Following the rules and regulations of your parole may sometimes feel like a burden, but many prisoners dream of one day making parole. These guidelines exist in part to help you readjust to life outside prison and to improve yourself. The tips in this article will help parolees understand what to expect and how to navigate your parole.

General Parole Compliance

Comply With All Conditions of Your Parole

Carefully observe the General and Special Conditions of your Parole. If there are any conditions that you do not understand, ask your parole agent to explain them to you. Don’t try to test or beat the system; you will not come out on top. You must meet and follow these predetermined conditions to maintain your parole status.

Your parole will likely place you on a curfew. Make certain to comply with your curfews as repeated curfew violations reflect poorly on your record. Aside from substance abuse, curfew is the most common violation parole agents see.

Ankle Tether Tips

If you’re required to wear a GPS tether, keep in mind that MDOC Control will contact you intermittently regarding tether compliance. When this occurs, be courteous with the caller regardless of when they call. It’s entirely possible, if not likely, that you will receive these calls in the middle of the night.

Parolees with ankle monitors may feel self-conscious about the GPS tether. Although it is important to always remember that you are wearing a tether, it is not necessary to advertise this fact. If you feel the need, you can buy several pairs of high, loosely-knit socks, often called “slouch socks,” to cover your tether.

Tips for Sexual Misconduct Parolees

The law requires parolees with criminal sexual conduct charges to register on the public sex offender register. If this applies to you, register as soon as possible, preferably on the first day of the month during which you are required to register. If you have any major life changes, like obtaining a new job or moving, report the changes to the register in a timely fashion. It is crucial to adhere to all restrictions and requirements.

Parole Agent Relations

Always communicate readily, clearly, and most importantly, honestly with your parole agent. Develop a rapport with them based on your openness, honesty and compliance. Beyond helping you maintain your parole status, a positive agent relationship is helpful if you ever need to make a special request.

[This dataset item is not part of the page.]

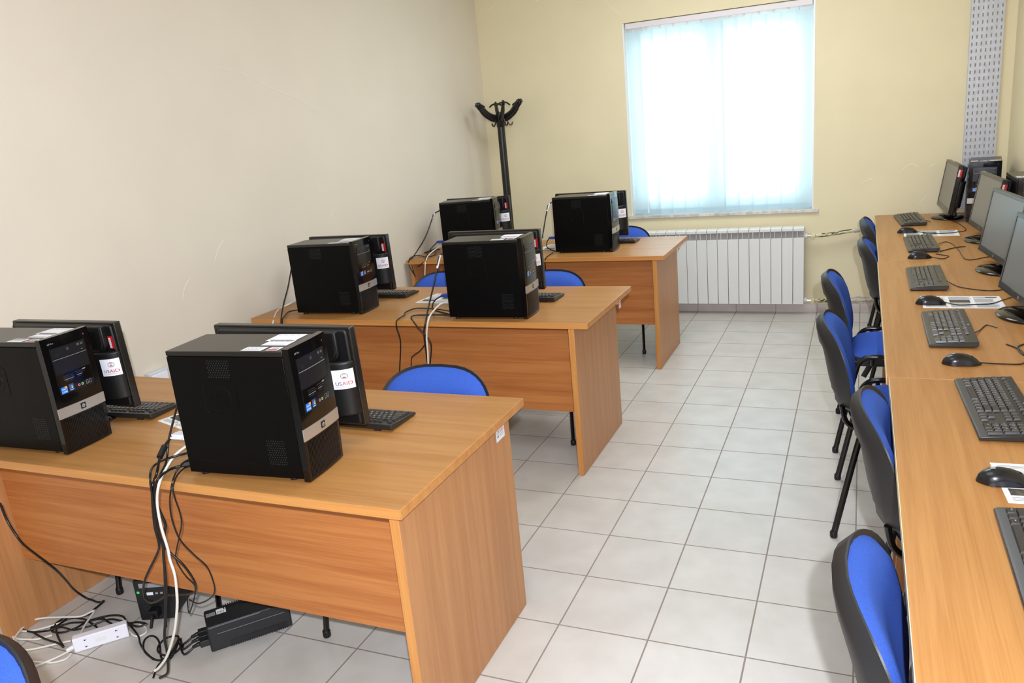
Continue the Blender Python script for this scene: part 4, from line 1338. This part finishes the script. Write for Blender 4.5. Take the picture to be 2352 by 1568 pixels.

If you suffer a relapse or do something that could violate your parole, visit your parole agent in-person. Be upfront about your behavior and ask for help if you need it. Your parole officer is just as interested in your success as you are, and they can refer you to helpful resources if you need them.

Remember, always be honest and forthright with your parole officer. Honesty is definitely the best policy.

Readjusting to the World Outside

Readjusting to life outside of prison takes time, but it’s entirely possible to find your place. As a rough guideline, think about it as one month of readjustment for every year of your incarceration. For example, if you were down for five years, expect that it’ll take around 5-6 months to get comfortable with living on the outside. This number is different for everyone, so if it takes more time to acclimate don’t feel discouraged. You’ll get there when you’re ready, but here are a few things that may help the process.

Create a Routine

Developing a daily routine and maintaining it can help make your life predictable and decrease some of your anxiety. If you have required classes or workshops, be sure to attend them and do the work. Not only are these designed to help you acclimate and improve yourself, but the class’ facilitator is part of your parole review team. Course participation and expressing interest in the class can help you win your instructor’s support.

Maintain Any Religious Practices

If you’re religious, continue to practice your religion and attend services regularly. Your religious community can provide you with help and encouragement. Share your life situation with your pastor or another religious leader and look to community members for support when you need it.

Strive to Stay Positive

In difficult moments, it may seem like the MDOC is all about punishment. Dwelling on this type of thinking is not helpful and will have a negative effect. Turn your focus on being a good citizen. Remember that the end goal is self-improvement and rehabilitation.

Being granted parole means you’ve already demonstrated your ability to conduct yourself well. You’ve shown improvement, initiative and independence. It’s a responsibility that you’ve earned, so strive to maintain dignity and self-control. Even if it sometimes feels like a burden, try to keep in mind that parole is a privilege and an amazing opportunity.

Once you’ve successfully completed your parole, celebrate responsibly with loved ones. Even when your parole is over, continue to exhibit the same prosocial traits and self-discipline that you did while on parole. You’ll build a successful life on the outside.